しかし、イエスさまはその弱さの中に祈り備えてくださった。私たちの勝利はすべて、主があらかじめ祈り備えてくださったことによるのだ。

 

しかし、わたしは、あなたの信仰がなくならないように、あなたのために祈りました。だからあなたは、立ち直ったら、兄弟たちを力づけてやりなさい。」(ルカ22:32)

 

ゲツセマネという所に来て、イエスは弟子たちに言われた。「わたしが祈る間、ここにすわっていなさい。」
そして、ペテロ、ヤコブ、ヨハネをいっしょに連れて行かれた。イエスは深く恐れもだえ始められた。
そして彼らに言われた。「わたしは悲しみのあまり死ぬほどです。ここを離れないで、目をさましていなさい。
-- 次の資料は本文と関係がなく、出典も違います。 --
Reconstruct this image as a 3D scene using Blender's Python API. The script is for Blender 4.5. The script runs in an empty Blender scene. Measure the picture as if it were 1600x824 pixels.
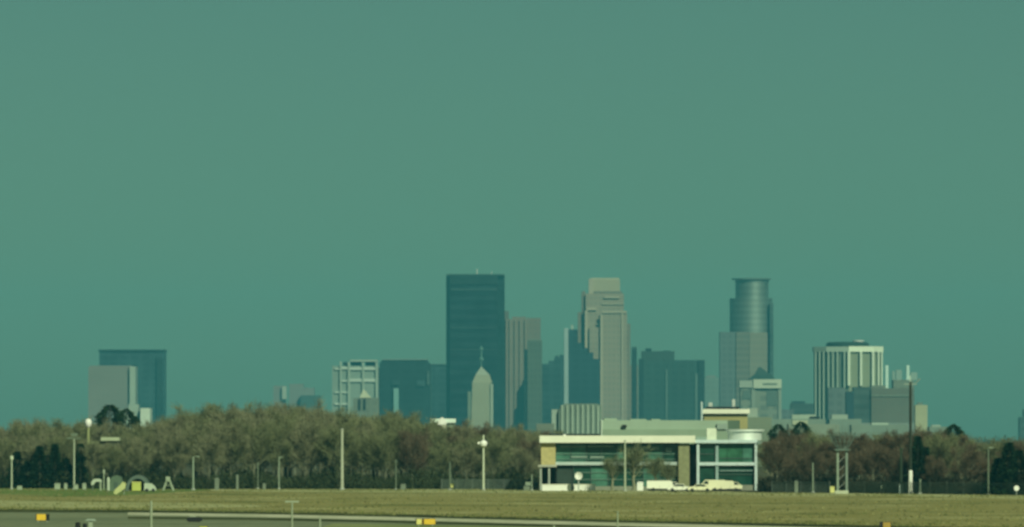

」(32~34)

 

イエスさまはもっとも苦しい時に、愛する弟子たちを近くに置かれた。それまでのイエスさまはひとり退いて御父に祈っておられた。此処にイエスさまの人の子としての弱さと悲しみなどのお心があったのかも知れない。それはペテロたちへの特別な親しみであり光栄なことであった。

 

それから、イエスは少し進んで行って、地面にひれ伏し、もしできることなら、この時が自分から過ぎ去るようにと祈り、
またこう言われた。「アバ、父よ。あなたにおできにならないことはありません。どうぞ、この杯をわたしから取りのけてください。しかし、わたしの願うことではなく、あなたのみこころのままを、なさってください。」(35~36)

 

これから受ける杯の中身は、罪の無いイエスさまが経験されたことのない、人の過去、現在、未来のすべての罪を知ることであり、その罪故に御父に捨てられることであった。
この祈りはイエスさまだけのものである。このような経験はイエスさまだけであるから。

 

それから、イエスは戻って来て、彼らの眠っているのを見つけ、ペテロに言われた。「シモン。眠っているのか。一時間でも目をさましていることができなかったのか。
誘惑に陥らないように、目をさまして、祈り続けなさい。心は燃えていても、肉体は弱いのです。」(37~38)

 

一時間のイエスさまの悲しみと苦しみの祈りのあいだ、ただ、少し離れたところに座っているだけでも、ペテロは悲しみと不安の中で、心が折れて眠り込んでしまったのだろう。
イエスさまのこの祈りの重さに、誰であっても人には耐えられないと思ってしまう。

すると、御使いが天からイエスに現れて、イエスを力づけた。(ルカ22:43)

 

イエスは再び離れて行き、前と同じことばで祈られた。
そして、また戻って来て、ご覧になると、彼らは眠っていた。ひどく眠けがさしていたのである。彼らは、イエスにどう言ってよいか、わからなかった。(39~40)

 

信仰生活の中で、主にどう言っていいのかわからない時がある。今は思うようにはならない弱さに在って、ペテロの心が染みる。また、イエスさまの優しさが染みる。「心は燃えていても、肉体は弱いのです。」

しかし、やがてこのままならない肉体を脱ぎ捨てて、思いのままに主に仕える日が来るのだ。